Sunday, September 5, 2010

Artificial Tornado

Artificial tornado plan to generate electricity

Block of vortex electricity generating plant

Most of us know that tornadoes are unpredictable, uncontrollable, and dangerous. But a Canadian engineer thinks they could be the future of electricity generation. He wants to make electricity from artificial tornadoes.

Louis Michaud, a retired petroleum engineer in Sarnia, Ontario, plans to use the waste heat from conventional power plants to create an "atmospheric vortex engine" - a small, controlled tornado that would drive turbines and generate electricity. "I'm confident that we could control these things," he says. Michaud also thinks solar powered tornados generated using the sun's heat could also work.

The design is very simple. , we need not much of environment heat, moisture and the initial swirl of mass of damp air. A cup-shaped vessel is filled with usual water. At the starting stage of operation, motor-generator starts to swirl a water-air cone by means of turbine with helical blades. When the device starts operating in tornado regime, then heat is absorbed from the ambient air. At that, motion of rarefied air accelerates along the center of vortex and this airflow starts pressing upon turbine blades.

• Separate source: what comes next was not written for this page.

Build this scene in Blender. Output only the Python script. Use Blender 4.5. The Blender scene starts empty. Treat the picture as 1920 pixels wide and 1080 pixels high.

His latest design is a circular wall 200 meters across and 100 meters high without a roof. Air carrying the waste heat would be blown in from vents on the sides, spinning around the walls into a vortex that becomes just like a real tornado. Once started, the vortex would draw in more hot air from vents in the wall, pulling it past turbines and generating electricity.

Michaud calculates that a vortex engine of this size would create a tornado about 50 meters in diameter and generate between 50 and 500 MW of electricity.